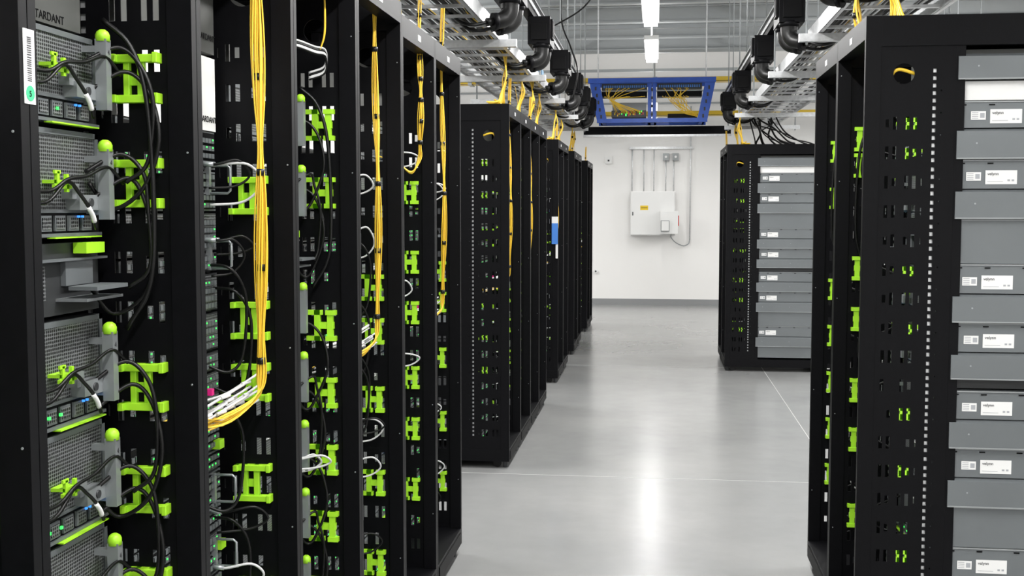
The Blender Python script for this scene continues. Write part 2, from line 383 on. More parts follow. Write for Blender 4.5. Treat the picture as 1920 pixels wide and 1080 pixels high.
def rack(sgn, XF, y0, kind, H=2.23, near=False, guides=None, rich=True, tf=None, side=False, n_fib=None):
    root = empty('server_rack')
    T = lambda p: (sgn*(XF+p[0]), p[1], p[2])
    y1 = y0+0.598; D = 1.05
    tf = tf or 0.19
    f = B(T)
    for (a, b_) in ((y0, y0+PW), (y1-PW, y1)):
        f.box(0, 0.05, a, b_, 0.12, H, BLACK)
        f.box(D-0.06, D, a, b_, 0.12, H, BLACK)
        f.box(0.05, D-0.06, a, b_, H-0.10, H, BLACK)
        f.box(0.29, 0.32, a+0.004, b_-0.004, 0.12, H-0.1, BLACK)
    f.box(0, 0.05, y0+PW, y1-PW, H-0.075, H, BLACK)
    f.box(D-0.05, D, y0+PW, y1-PW, H-0.075, H, BLACK)
    f.box(0.20, D-0.05, y0+PW, y1-PW, H-0.03, H-0.01, BLACK)
    f.box(0, D, y0, y1, 0.045, 0.12, BLACK)
    f.box(-0.004, 0.0, y0+0.04, y1-0.04, 0.052, 0.105, BLACK2)
    for tt in (0.08, D-0.08):
        for yy in (y0+0.06, y1-0.06):
            f.cyl((tt, yy-0.014, 0.026), (tt, yy+0.014, 0.026), 0.026, RUB, 14)
            f.cyl((tt-0.05, yy, 0.0), (tt-0.05, yy, 0.05), 0.016, GREYD, 8)
    f.box(-0.0012, 0, y0+0.27, y0+0.32, H-0.052, H-0.030, LAB)
    for zz in (0.35, 0.8, 1.25, 1.7, 2.1):
        f.cyl((0.012, y1-PW-0.002, zz), (0.012, y1-PW, zz), 0.0022, SILV, 8)
    f.obj('frame', root, bevel=0.002)
    p = B(T)
    side_panel(p, y1-0.012, H)
    if near: side_panel(p, y0+0.004, H)
    p.box(D-0.015, D-0.012, y0+PW, y1-PW, 0.12, H-0.08, BLACK2)
    p.obj('slotted_side_panel', root)
    b = B(T); c = B(T); g = B(T)
    ya, yb = y0+PW+0.02, y1-PW-0.02
    if kind in 'AC':
        for z in (1.745, 1.54, 1.195, 0.99, 0.785, 0.58, 0.375, 0.17):
            compute_server(b, c, y0, y1, z, tf, rich, 0.168 if z > 1.7 else 0.195)
        b.box(tf, 0.98, ya, yb, 1.40, 1.53, GREYD)
        b.box(tf-0.02, tf, ya, yb, 1.498, 1.502, GREY)
        b.box(tf-0.004, tf, ya+.01, yb-.2, 1.43, 1.49, PERF)
        b.box(tf-0.06, tf, yb-0.16, yb-0.02, 1.425, 1.43, SILV)
        b.box(tf-0.075, tf-0.02, yb-0.15, yb-0.03, 1.445, 1.452, GREY)
        b.box(tf-0.01, tf, yb-0.14, yb-0.04, 1.452, 1.50, GREY)
        b.box(tf-0.03, tf-0.004, yb-0.10, yb-0.03, 1.510, 1.530, LIME)
        b.box(tf-0.008, 0.98, ya, yb-0.06, 1.917, 2.12, PLATE)
        gz = guides or (1.842, 1.641, 1.244, 1.04, 0.835, 0.63, 0.425)
    else:
        b.box(tf-0.003, 0.98, ya, yb, 1.965, 2.10, PLATE)
        b.box(tf-0.004, 0.98, ya, yb, 1.78, 1.955, WHITEM)
        network_gear(b, c, y0, y1, tf, 1.10, 1.76, (1.63, 1.45))
        network_gear(b, c, y0, y1, tf, 0.16, 1.06, (0.88, 0.72, 0.50, 0.30))
        gz = guides or (1.317, 1.163, 0.909, 0.62, 0.33)
    st = 'I' if rich else 'H'
    for z in gz: guide(g, y1-0.012, z, st)
    if near:
        for z in gz: guide(g, y0+0.006, z, 'H', t0=0.132, w=0.062, h=0.07, d=1)
    if kind == 'A':
        for i, z in enumerate(gz):
            o = R.uniform(-.01, .01); s_ = 0.0 if rich else 0.03
            c.rope([(tf-0.02, y1-0.10, z-0.03), (0.12+s_, y1-0.055, z+0.01), (0.085+o+s_, y1-0.045, z-0.03), (0.065+o+s_, y1-0.05, z-0.12),
                    (0.09+s_, y1-0.05, z-0.21), (0.15, y1-0.06, z-0.25), (tf-0.01, y1-0.09, z-0.20)], 0.0042, RUB, 7)
            if rich or i % 2:
                c.rope([(tf-0.02, y1-0.12, z+0.02), (0.13, y1-0.06, z+0.055), (0.09+s_, y1-0.05, z+0.02), (0.075+o+s_, y1-0.05, z-0.05),
                    (0.08+s_, y1-0.05, z-0.16), (0.12, y1-0.06, z-0.20)], 0.0042, RUB, 7)
        c.rope([(0.16, y1-0.06, 1.95), (0.11, y1-0.05, 1.90), (0.08, y1-0.05, 1.8), (0.07, y1-0.05, 1.6), (0.08, y1-0.05, 1.45), (0.13, y1-0.05, 1.36)], 0.005, RUB)
        white_loops(c, y1, tf, (0.86, 0.45) if not rich else (0.3,))
        if not rich and sgn < 0:
            for k in range(6):
                zz = 2.05+R.uniform(-.012, .012)
                c.rope([(tf, y1-0.22, zz+0.01), (0.14, y1-0.16, zz+0.012), (0.10, y1-0.10, zz), (0.08, y1-0.06, zz-0.005), (0.085, y1-0.05, zz-0.05), (0.13, y1-0.06, zz-0.07)], 0.0035, WHT if k < 4 else RUB)
            for k in range(2):
                c.rope([(0.09, y1-0.08, 2.05), (0.075, y1-0.08+k*.008, 2.12), (0.08, y1-0.08, 2.3), (0.10, y1-0.1, 2.45)], 0.002, YEL)
    elif kind == 'C':
        fiber_bundle(c, y1-0.14, 0.032, H+0.15, 1.74, tf, y0, n=7, bow=0.010, sweep=False)
        white_loops(c, y1, tf, (1.82, 1.30, 1.02))
    else:
        white_loops(c, y1, tf, (1.70, 1.52, 0.86, 0.72, 0.46, 0.30))
        for k in range(12):
            yy = y0+0.2+R.uniform(0, 0.3); zz = 1.13+R.uniform(-0.03, 0.05)
            c.rope([(tf, yy-0.12, zz-0.03), (tf-0.05, yy-0.04, zz-0.02), (0.11, yy+0.02, zz), (0.085, min(y1-0.05, yy+0.1), zz+0.02)],
                   0.0032, WHT, 6)
            c.cyl((0.11, yy+0.015, zz), (0.10, yy+0.045, zz+0.003), 0.0045, LAB, 6)
        for k in range(5):
            yy = y1-0.07-R.uniform(0, .08); z = R.uniform(0.4, 1.6)
            c.rope([(tf, yy, z), (0.13, yy, z-0.01), (0.10, yy+0.02, z-0.08), (0.11, yy+0.02, z-0.22), (0.14, yy, z-0.26), (tf, yy-0.02, z-0.24)], 0.0038, RUB)
        fiber_bundle(c, y1-(0.115 if rich else 0.17), 0.050, H+0.20, 1.14, tf, y0, n=n_fib or (16 if rich else 8), bow=0.015, rr=0.0085 if rich else 0.0065)
        b.box(tf-0.03, tf, y1-0.16, y1-0.145, 1.15, 1.165, PINK)
    if near:
        c.rope([(0.19, y0+0.03, H-0.20), (0.15, y0+0.016, H-0.185), (0.11, y0+0.014, H-0.175), (0.09, y0+0.02, H-0.19), (0.10, y0+0.05, H-0.22)], 0.006, YEL)
    g.obj('cable_guides', root, bevel=0.0015 if rich else 0)
    if side:
        side_chassis(b, y0, root, T)
    b.obj('server_chassis', root)
    c.obj('cables', root)
    return root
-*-
# Work to be completed:
Pictures are to be left out; repeat all the remaining data exactly.

# Reply:
The Blender Python script for this scene continues. Write part 2, from line 383 on. More parts follow. Write for Blender 4.5. Treat the picture as 1920 pixels wide and 1080 pixels high.
def rack(sgn, XF, y0, kind, H=2.23, near=False, guides=None, rich=True, tf=None, side=False, n_fib=None):
    root = empty('server_rack')
    T = lambda p: (sgn*(XF+p[0]), p[1], p[2])
    y1 = y0+0.598; D = 1.05
    tf = tf or 0.19
    f = B(T)
    for (a, b_) in ((y0, y0+PW), (y1-PW, y1)):
        f.box(0, 0.05, a, b_, 0.12, H, BLACK)
        f.box(D-0.06, D, a, b_, 0.12, H, BLACK)
        f.box(0.05, D-0.06, a, b_, H-0.10, H, BLACK)
        f.box(0.29, 0.32, a+0.004, b_-0.004, 0.12, H-0.1, BLACK)
    f.box(0, 0.05, y0+PW, y1-PW, H-0.075, H, BLACK)
    f.box(D-0.05, D, y0+PW, y1-PW, H-0.075, H, BLACK)
    f.box(0.20, D-0.05, y0+PW, y1-PW, H-0.03, H-0.01, BLACK)
    f.box(0, D, y0, y1, 0.045, 0.12, BLACK)
    f.box(-0.004, 0.0, y0+0.04, y1-0.04, 0.052, 0.105, BLACK2)
    for tt in (0.08, D-0.08):
        for yy in (y0+0.06, y1-0.06):
            f.cyl((tt, yy-0.014, 0.026), (tt, yy+0.014, 0.026), 0.026, RUB, 14)
            f.cyl((tt-0.05, yy, 0.0), (tt-0.05, yy, 0.05), 0.016, GREYD, 8)
    f.box(-0.0012, 0, y0+0.27, y0+0.32, H-0.052, H-0.030, LAB)
    for zz in (0.35, 0.8, 1.25, 1.7, 2.1):
        f.cyl((0.012, y1-PW-0.002, zz), (0.012, y1-PW, zz), 0.0022, SILV, 8)
    f.obj('frame', root, bevel=0.002)
    p = B(T)
    side_panel(p, y1-0.012, H)
    if near: side_panel(p, y0+0.004, H)
    p.box(D-0.015, D-0.012, y0+PW, y1-PW, 0.12, H-0.08, BLACK2)
    p.obj('slotted_side_panel', root)
    b = B(T); c = B(T); g = B(T)
    ya, yb = y0+PW+0.02, y1-PW-0.02
    if kind in 'AC':
        for z in (1.745, 1.54, 1.195, 0.99, 0.785, 0.58, 0.375, 0.17):
            compute_server(b, c, y0, y1, z, tf, rich, 0.168 if z > 1.7 else 0.195)
        b.box(tf, 0.98, ya, yb, 1.40, 1.53, GREYD)
        b.box(tf-0.02, tf, ya, yb, 1.498, 1.502, GREY)
        b.box(tf-0.004, tf, ya+.01, yb-.2, 1.43, 1.49, PERF)
        b.box(tf-0.06, tf, yb-0.16, yb-0.02, 1.425, 1.43, SILV)
        b.box(tf-0.075, tf-0.02, yb-0.15, yb-0.03, 1.445, 1.452, GREY)
        b.box(tf-0.01, tf, yb-0.14, yb-0.04, 1.452, 1.50, GREY)
        b.box(tf-0.03, tf-0.004, yb-0.10, yb-0.03, 1.510, 1.530, LIME)
        b.box(tf-0.008, 0.98, ya, yb-0.06, 1.917, 2.12, PLATE)
        gz = guides or (1.842, 1.641, 1.244, 1.04, 0.835, 0.63, 0.425)
    else:
        b.box(tf-0.003, 0.98, ya, yb, 1.965, 2.10, PLATE)
        b.box(tf-0.004, 0.98, ya, yb, 1.78, 1.955, WHITEM)
        network_gear(b, c, y0, y1, tf, 1.10, 1.76, (1.63, 1.45))
        network_gear(b, c, y0, y1, tf, 0.16, 1.06, (0.88, 0.72, 0.50, 0.30))
        gz = guides or (1.317, 1.163, 0.909, 0.62, 0.33)
    st = 'I' if rich else 'H'
    for z in gz: guide(g, y1-0.012, z, st)
    if near:
        for z in gz: guide(g, y0+0.006, z, 'H', t0=0.132, w=0.062, h=0.07, d=1)
    if kind == 'A':
        for i, z in enumerate(gz):
            o = R.uniform(-.01, .01); s_ = 0.0 if rich else 0.03
            c.rope([(tf-0.02, y1-0.10, z-0.03), (0.12+s_, y1-0.055, z+0.01), (0.085+o+s_, y1-0.045, z-0.03), (0.065+o+s_, y1-0.05, z-0.12),
                    (0.09+s_, y1-0.05, z-0.21), (0.15, y1-0.06, z-0.25), (tf-0.01, y1-0.09, z-0.20)], 0.0042, RUB, 7)
            if rich or i % 2:
                c.rope([(tf-0.02, y1-0.12, z+0.02), (0.13, y1-0.06, z+0.055), (0.09+s_, y1-0.05, z+0.02), (0.075+o+s_, y1-0.05, z-0.05),
                    (0.08+s_, y1-0.05, z-0.16), (0.12, y1-0.06, z-0.20)], 0.0042, RUB, 7)
        c.rope([(0.16, y1-0.06, 1.95), (0.11, y1-0.05, 1.90), (0.08, y1-0.05, 1.8), (0.07, y1-0.05, 1.6), (0.08, y1-0.05, 1.45), (0.13, y1-0.05, 1.36)], 0.005, RUB)
        white_loops(c, y1, tf, (0.86, 0.45) if not rich else (0.3,))
        if not rich and sgn < 0:
            for k in range(6):
                zz = 2.05+R.uniform(-.012, .012)
                c.rope([(tf, y1-0.22, zz+0.01), (0.14, y1-0.16, zz+0.012), (0.10, y1-0.10, zz), (0.08, y1-0.06, zz-0.005), (0.085, y1-0.05, zz-0.05), (0.13, y1-0.06, zz-0.07)], 0.0035, WHT if k < 4 else RUB)
            for k in range(2):
                c.rope([(0.09, y1-0.08, 2.05), (0.075, y1-0.08+k*.008, 2.12), (0.08, y1-0.08, 2.3), (0.10, y1-0.1, 2.45)], 0.002, YEL)
    elif kind == 'C':
        fiber_bundle(c, y1-0.14, 0.032, H+0.15, 1.74, tf, y0, n=7, bow=0.010, sweep=False)
        white_loops(c, y1, tf, (1.82, 1.30, 1.02))
    else:
        white_loops(c, y1, tf, (1.70, 1.52, 0.86, 0.72, 0.46, 0.30))
        for k in range(12):
            yy = y0+0.2+R.uniform(0, 0.3); zz = 1.13+R.uniform(-0.03, 0.05)
            c.rope([(tf, yy-0.12, zz-0.03), (tf-0.05, yy-0.04, zz-0.02), (0.11, yy+0.02, zz), (0.085, min(y1-0.05, yy+0.1), zz+0.02)],
                   0.0032, WHT, 6)
            c.cyl((0.11, yy+0.015, zz), (0.10, yy+0.045, zz+0.003), 0.0045, LAB, 6)
        for k in range(5):
            yy = y1-0.07-R.uniform(0, .08); z = R.uniform(0.4, 1.6)
            c.rope([(tf, yy, z), (0.13, yy, z-0.01), (0.10, yy+0.02, z-0.08), (0.11, yy+0.02, z-0.22), (0.14, yy, z-0.26), (tf, yy-0.02, z-0.24)], 0.0038, RUB)
        fiber_bundle(c, y1-(0.115 if rich else 0.17), 0.050, H+0.20, 1.14, tf, y0, n=n_fib or (16 if rich else 8), bow=0.015, rr=0.0085 if rich else 0.0065)
        b.box(tf-0.03, tf, y1-0.16, y1-0.145, 1.15, 1.165, PINK)
    if near:
        c.rope([(0.19, y0+0.03, H-0.20), (0.15, y0+0.016, H-0.185), (0.11, y0+0.014, H-0.175), (0.09, y0+0.02, H-0.19), (0.10, y0+0.05, H-0.22)], 0.006, YEL)
    g.obj('cable_guides', root, bevel=0.0015 if rich else 0)
    if side:
        side_chassis(b, y0, root, T)
    b.obj('server_chassis', root)
    c.obj('cables', root)
    return root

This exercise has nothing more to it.